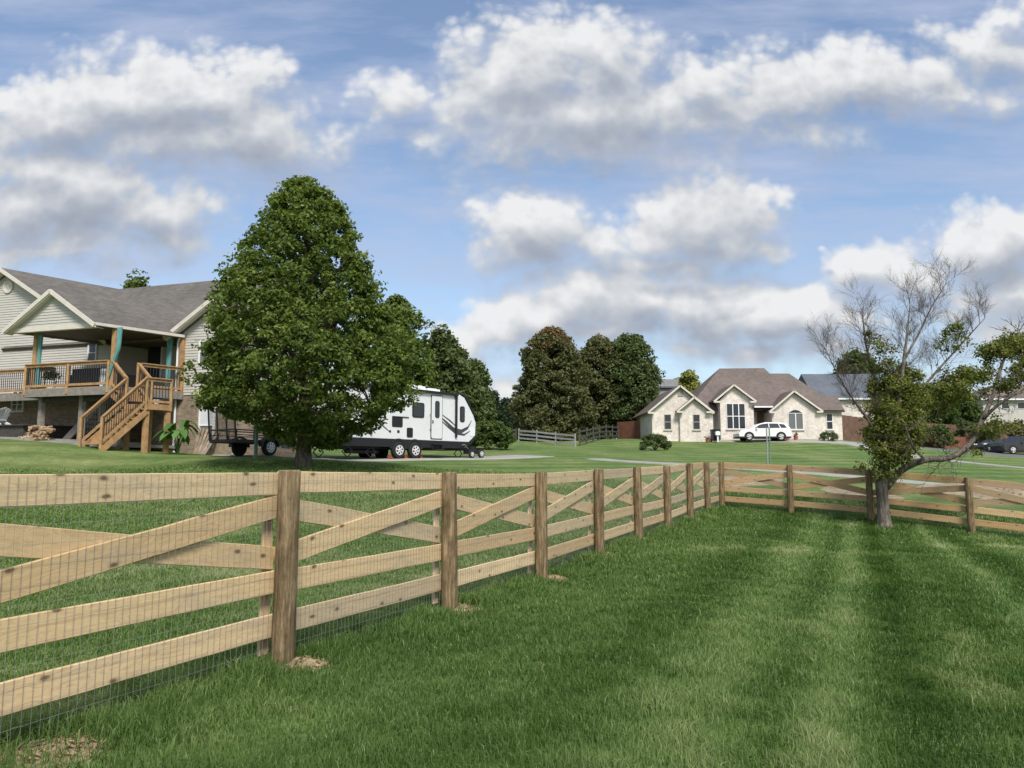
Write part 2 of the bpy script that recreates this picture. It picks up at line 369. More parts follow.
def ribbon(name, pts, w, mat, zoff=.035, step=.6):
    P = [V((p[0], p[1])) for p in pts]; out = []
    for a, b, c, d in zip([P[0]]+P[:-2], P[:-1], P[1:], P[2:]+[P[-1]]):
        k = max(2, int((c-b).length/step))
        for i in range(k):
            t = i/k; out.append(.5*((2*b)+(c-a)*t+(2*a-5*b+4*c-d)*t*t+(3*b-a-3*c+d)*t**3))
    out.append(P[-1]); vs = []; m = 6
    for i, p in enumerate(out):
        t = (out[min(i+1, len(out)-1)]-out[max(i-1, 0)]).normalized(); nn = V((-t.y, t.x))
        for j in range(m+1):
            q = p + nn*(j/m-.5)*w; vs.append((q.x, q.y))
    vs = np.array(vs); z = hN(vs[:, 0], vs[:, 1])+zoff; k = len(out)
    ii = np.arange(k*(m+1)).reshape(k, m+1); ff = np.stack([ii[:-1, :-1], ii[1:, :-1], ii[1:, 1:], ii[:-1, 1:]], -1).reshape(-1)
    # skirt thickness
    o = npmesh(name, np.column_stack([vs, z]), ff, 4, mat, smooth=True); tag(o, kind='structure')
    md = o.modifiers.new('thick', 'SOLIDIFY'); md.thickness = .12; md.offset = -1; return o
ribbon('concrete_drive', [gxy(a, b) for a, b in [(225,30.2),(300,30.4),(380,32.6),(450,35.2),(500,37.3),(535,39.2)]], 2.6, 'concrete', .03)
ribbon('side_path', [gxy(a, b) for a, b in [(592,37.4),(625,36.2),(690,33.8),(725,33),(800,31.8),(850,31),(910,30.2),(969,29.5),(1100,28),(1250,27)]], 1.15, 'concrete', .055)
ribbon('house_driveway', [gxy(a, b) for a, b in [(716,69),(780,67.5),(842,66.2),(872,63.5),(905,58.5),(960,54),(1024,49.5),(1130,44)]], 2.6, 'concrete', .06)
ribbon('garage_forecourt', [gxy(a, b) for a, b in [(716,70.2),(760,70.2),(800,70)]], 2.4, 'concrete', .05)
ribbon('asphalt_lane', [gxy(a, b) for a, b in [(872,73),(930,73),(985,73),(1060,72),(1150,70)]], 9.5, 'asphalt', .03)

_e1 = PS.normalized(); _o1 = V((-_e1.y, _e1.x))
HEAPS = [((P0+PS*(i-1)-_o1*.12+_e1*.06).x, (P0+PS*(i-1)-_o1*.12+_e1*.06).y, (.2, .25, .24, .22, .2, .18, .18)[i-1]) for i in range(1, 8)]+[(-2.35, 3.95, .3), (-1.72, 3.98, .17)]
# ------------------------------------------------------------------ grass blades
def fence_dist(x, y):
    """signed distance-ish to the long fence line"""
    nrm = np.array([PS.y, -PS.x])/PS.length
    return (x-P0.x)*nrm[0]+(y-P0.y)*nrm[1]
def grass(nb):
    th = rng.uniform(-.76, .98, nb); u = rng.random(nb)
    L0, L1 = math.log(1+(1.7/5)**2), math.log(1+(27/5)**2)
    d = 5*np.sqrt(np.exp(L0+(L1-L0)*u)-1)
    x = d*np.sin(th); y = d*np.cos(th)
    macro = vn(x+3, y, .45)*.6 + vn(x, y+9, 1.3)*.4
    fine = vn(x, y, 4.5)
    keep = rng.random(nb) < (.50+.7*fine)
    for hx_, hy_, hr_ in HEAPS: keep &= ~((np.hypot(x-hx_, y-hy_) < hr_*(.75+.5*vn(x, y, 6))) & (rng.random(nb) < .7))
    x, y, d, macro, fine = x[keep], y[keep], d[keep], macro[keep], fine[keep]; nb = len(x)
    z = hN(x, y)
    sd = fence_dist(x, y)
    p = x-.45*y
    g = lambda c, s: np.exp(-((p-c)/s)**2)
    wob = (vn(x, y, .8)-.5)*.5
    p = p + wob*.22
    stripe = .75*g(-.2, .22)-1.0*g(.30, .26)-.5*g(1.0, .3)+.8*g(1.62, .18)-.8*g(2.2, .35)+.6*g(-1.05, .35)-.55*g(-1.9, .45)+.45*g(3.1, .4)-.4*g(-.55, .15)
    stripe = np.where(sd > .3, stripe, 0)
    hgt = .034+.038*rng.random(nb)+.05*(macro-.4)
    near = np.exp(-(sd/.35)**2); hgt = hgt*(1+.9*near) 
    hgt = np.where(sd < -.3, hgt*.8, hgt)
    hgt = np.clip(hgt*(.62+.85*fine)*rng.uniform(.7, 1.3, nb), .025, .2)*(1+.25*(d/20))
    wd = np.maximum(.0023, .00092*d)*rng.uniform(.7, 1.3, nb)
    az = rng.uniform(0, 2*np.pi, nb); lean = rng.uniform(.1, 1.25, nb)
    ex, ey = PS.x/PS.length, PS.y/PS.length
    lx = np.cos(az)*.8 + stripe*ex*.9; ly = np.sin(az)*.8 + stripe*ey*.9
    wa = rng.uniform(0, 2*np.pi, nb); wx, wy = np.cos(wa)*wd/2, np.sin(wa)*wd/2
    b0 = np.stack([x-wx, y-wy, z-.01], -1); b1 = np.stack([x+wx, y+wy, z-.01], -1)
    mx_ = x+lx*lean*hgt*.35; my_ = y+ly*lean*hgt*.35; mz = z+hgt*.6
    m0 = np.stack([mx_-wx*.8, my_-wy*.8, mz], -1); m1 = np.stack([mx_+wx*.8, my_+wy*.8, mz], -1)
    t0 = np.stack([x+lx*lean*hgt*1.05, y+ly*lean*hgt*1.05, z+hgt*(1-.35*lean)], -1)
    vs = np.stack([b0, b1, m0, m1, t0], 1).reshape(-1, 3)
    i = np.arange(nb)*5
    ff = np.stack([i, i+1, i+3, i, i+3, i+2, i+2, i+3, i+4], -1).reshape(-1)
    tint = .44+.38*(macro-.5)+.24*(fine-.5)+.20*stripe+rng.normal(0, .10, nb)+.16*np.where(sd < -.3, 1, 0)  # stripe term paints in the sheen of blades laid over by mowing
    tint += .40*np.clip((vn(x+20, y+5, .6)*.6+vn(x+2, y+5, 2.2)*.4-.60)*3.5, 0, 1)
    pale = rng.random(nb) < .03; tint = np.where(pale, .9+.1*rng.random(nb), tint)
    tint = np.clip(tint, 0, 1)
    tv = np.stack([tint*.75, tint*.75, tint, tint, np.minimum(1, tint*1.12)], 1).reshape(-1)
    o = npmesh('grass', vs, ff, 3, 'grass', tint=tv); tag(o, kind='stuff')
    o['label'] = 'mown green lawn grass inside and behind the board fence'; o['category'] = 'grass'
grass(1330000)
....
> **Request**: Transcribe all the lines above exactly, apart from the pictures.

> **Written answer**:
Write part 2 of the bpy script that recreates this picture. It picks up at line 369. More parts follow.
def ribbon(name, pts, w, mat, zoff=.035, step=.6):
    P = [V((p[0], p[1])) for p in pts]; out = []
    for a, b, c, d in zip([P[0]]+P[:-2], P[:-1], P[1:], P[2:]+[P[-1]]):
        k = max(2, int((c-b).length/step))
        for i in range(k):
            t = i/k; out.append(.5*((2*b)+(c-a)*t+(2*a-5*b+4*c-d)*t*t+(3*b-a-3*c+d)*t**3))
    out.append(P[-1]); vs = []; m = 6
    for i, p in enumerate(out):
        t = (out[min(i+1, len(out)-1)]-out[max(i-1, 0)]).normalized(); nn = V((-t.y, t.x))
        for j in range(m+1):
            q = p + nn*(j/m-.5)*w; vs.append((q.x, q.y))
    vs = np.array(vs); z = hN(vs[:, 0], vs[:, 1])+zoff; k = len(out)
    ii = np.arange(k*(m+1)).reshape(k, m+1); ff = np.stack([ii[:-1, :-1], ii[1:, :-1], ii[1:, 1:], ii[:-1, 1:]], -1).reshape(-1)
    # skirt thickness
    o = npmesh(name, np.column_stack([vs, z]), ff, 4, mat, smooth=True); tag(o, kind='structure')
    md = o.modifiers.new('thick', 'SOLIDIFY'); md.thickness = .12; md.offset = -1; return o
ribbon('concrete_drive', [gxy(a, b) for a, b in [(225,30.2),(300,30.4),(380,32.6),(450,35.2),(500,37.3),(535,39.2)]], 2.6, 'concrete', .03)
ribbon('side_path', [gxy(a, b) for a, b in [(592,37.4),(625,36.2),(690,33.8),(725,33),(800,31.8),(850,31),(910,30.2),(969,29.5),(1100,28),(1250,27)]], 1.15, 'concrete', .055)
ribbon('house_driveway', [gxy(a, b) for a, b in [(716,69),(780,67.5),(842,66.2),(872,63.5),(905,58.5),(960,54),(1024,49.5),(1130,44)]], 2.6, 'concrete', .06)
ribbon('garage_forecourt', [gxy(a, b) for a, b in [(716,70.2),(760,70.2),(800,70)]], 2.4, 'concrete', .05)
ribbon('asphalt_lane', [gxy(a, b) for a, b in [(872,73),(930,73),(985,73),(1060,72),(1150,70)]], 9.5, 'asphalt', .03)

_e1 = PS.normalized(); _o1 = V((-_e1.y, _e1.x))
HEAPS = [((P0+PS*(i-1)-_o1*.12+_e1*.06).x, (P0+PS*(i-1)-_o1*.12+_e1*.06).y, (.2, .25, .24, .22, .2, .18, .18)[i-1]) for i in range(1, 8)]+[(-2.35, 3.95, .3), (-1.72, 3.98, .17)]
# ------------------------------------------------------------------ grass blades
def fence_dist(x, y):
    """signed distance-ish to the long fence line"""
    nrm = np.array([PS.y, -PS.x])/PS.length
    return (x-P0.x)*nrm[0]+(y-P0.y)*nrm[1]
def grass(nb):
    th = rng.uniform(-.76, .98, nb); u = rng.random(nb)
    L0, L1 = math.log(1+(1.7/5)**2), math.log(1+(27/5)**2)
    d = 5*np.sqrt(np.exp(L0+(L1-L0)*u)-1)
    x = d*np.sin(th); y = d*np.cos(th)
    macro = vn(x+3, y, .45)*.6 + vn(x, y+9, 1.3)*.4
    fine = vn(x, y, 4.5)
    keep = rng.random(nb) < (.50+.7*fine)
    for hx_, hy_, hr_ in HEAPS: keep &= ~((np.hypot(x-hx_, y-hy_) < hr_*(.75+.5*vn(x, y, 6))) & (rng.random(nb) < .7))
    x, y, d, macro, fine = x[keep], y[keep], d[keep], macro[keep], fine[keep]; nb = len(x)
    z = hN(x, y)
    sd = fence_dist(x, y)
    p = x-.45*y
    g = lambda c, s: np.exp(-((p-c)/s)**2)
    wob = (vn(x, y, .8)-.5)*.5
    p = p + wob*.22
    stripe = .75*g(-.2, .22)-1.0*g(.30, .26)-.5*g(1.0, .3)+.8*g(1.62, .18)-.8*g(2.2, .35)+.6*g(-1.05, .35)-.55*g(-1.9, .45)+.45*g(3.1, .4)-.4*g(-.55, .15)
    stripe = np.where(sd > .3, stripe, 0)
    hgt = .034+.038*rng.random(nb)+.05*(macro-.4)
    near = np.exp(-(sd/.35)**2); hgt = hgt*(1+.9*near) 
    hgt = np.where(sd < -.3, hgt*.8, hgt)
    hgt = np.clip(hgt*(.62+.85*fine)*rng.uniform(.7, 1.3, nb), .025, .2)*(1+.25*(d/20))
    wd = np.maximum(.0023, .00092*d)*rng.uniform(.7, 1.3, nb)
    az = rng.uniform(0, 2*np.pi, nb); lean = rng.uniform(.1, 1.25, nb)
    ex, ey = PS.x/PS.length, PS.y/PS.length
    lx = np.cos(az)*.8 + stripe*ex*.9; ly = np.sin(az)*.8 + stripe*ey*.9
    wa = rng.uniform(0, 2*np.pi, nb); wx, wy = np.cos(wa)*wd/2, np.sin(wa)*wd/2
    b0 = np.stack([x-wx, y-wy, z-.01], -1); b1 = np.stack([x+wx, y+wy, z-.01], -1)
    mx_ = x+lx*lean*hgt*.35; my_ = y+ly*lean*hgt*.35; mz = z+hgt*.6
    m0 = np.stack([mx_-wx*.8, my_-wy*.8, mz], -1); m1 = np.stack([mx_+wx*.8, my_+wy*.8, mz], -1)
    t0 = np.stack([x+lx*lean*hgt*1.05, y+ly*lean*hgt*1.05, z+hgt*(1-.35*lean)], -1)
    vs = np.stack([b0, b1, m0, m1, t0], 1).reshape(-1, 3)
    i = np.arange(nb)*5
    ff = np.stack([i, i+1, i+3, i, i+3, i+2, i+2, i+3, i+4], -1).reshape(-1)
    tint = .44+.38*(macro-.5)+.24*(fine-.5)+.20*stripe+rng.normal(0, .10, nb)+.16*np.where(sd < -.3, 1, 0)  # stripe term paints in the sheen of blades laid over by mowing
    tint += .40*np.clip((vn(x+20, y+5, .6)*.6+vn(x+2, y+5, 2.2)*.4-.60)*3.5, 0, 1)
    pale = rng.random(nb) < .03; tint = np.where(pale, .9+.1*rng.random(nb), tint)
    tint = np.clip(tint, 0, 1)
    tv = np.stack([tint*.75, tint*.75, tint, tint, np.minimum(1, tint*1.12)], 1).reshape(-1)
    o = npmesh('grass', vs, ff, 3, 'grass', tint=tv); tag(o, kind='stuff')
    o['label'] = 'mown green lawn grass inside and behind the board fence'; o['category'] = 'grass'
grass(1330000)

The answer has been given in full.